ANYONE know if the plan to turn Hennepin into 2 way across the river?
Not a plan at this point, just a study considering 1-way and 2-way alternatives. No timeline for reconfiguration yet, though MNDOT/City of Minneapolis traffic signal reconstruction plans for next few years includes a number of intersections in the area that would be impacted if anything switches to 2-way.
http://www.minneapolismn.gov/cip/2016/WCMSP-174777
It’s great to see all modes integrated into this. However, I see a couple of issues.
I think bus stops should be midblock than at corners. Cars will often want to turn right in front of buses when they are stopped at bus top. In addition, views of pedestrians are blocked when buses are stopped right at the corner.

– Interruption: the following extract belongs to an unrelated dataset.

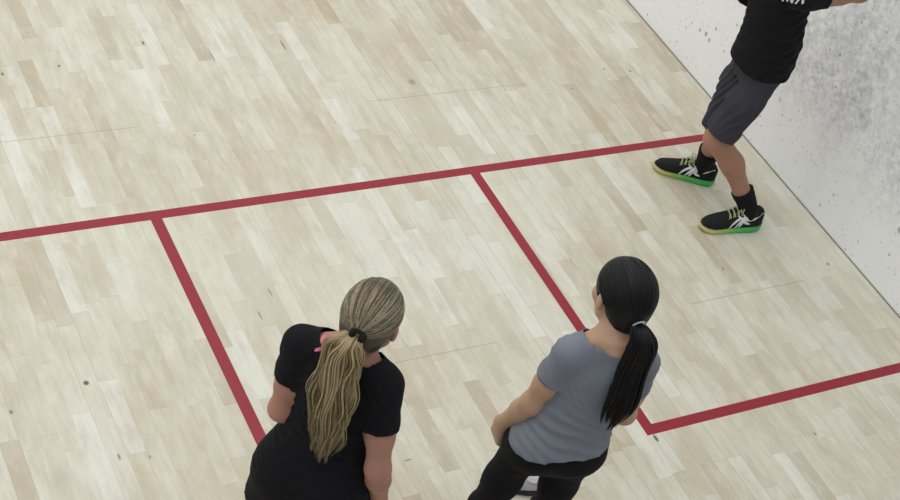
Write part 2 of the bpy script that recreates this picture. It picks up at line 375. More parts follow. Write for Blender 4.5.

Left turns are a very common occurrence and can back up traffic. Drivers can feel rushed if they don’t have a dedicated turn lane. Often times they fail to observe pedestrians in the crosswalk on the street they are turning too. Maybe something more can be done about this.
My understanding is that MetroTransit’s moving towards far side bus stops, which address the issue you’re raising. However, I haven’t noticed a particular problem with right-turning vehicles behind busses when I’m walking. If anything, a bus stopped at a red light functionally decreases my crossing distance because I know the drivers won’t turn and it also reduces the likelihood of another driver looking left while moving their vehicle right.
I’ve noticed that many drivers downtown drive as if stressed or agitated. I think this is partially because the design cues they’re given (wide multi-lane roads, highway style lights/signs) set the (dangerous) expectation that they should be going fast and only paying attention to other cars while at the same time the context is very different and heavily pedestrian. I’m hopeful that reducing lane widths and using human-scale lights/signs/fixtures will help set a tone that will make for a less frustrating experience for drivers, as well as other users. But barring that, I’m interested in seeing the city explore better signalization; I think a leading pedestrian interval to give those walking a head start in crossing could help make drivers more aware of other users as well.
I think Jason is talking about people who have the green that make a right in front of a stopped bus by going around it on the left and then making a very illegal right turn from the left lane. Seen it happen a lot, though the most egregious intersection is NB Central Ave onto EB University Ave across the river.
Wouldn’t far-side stops address that? The bus is stopped at the beginning of the block, rather than the end at the stoplight, so there’s room for another driver to pass it and turn before the intersection.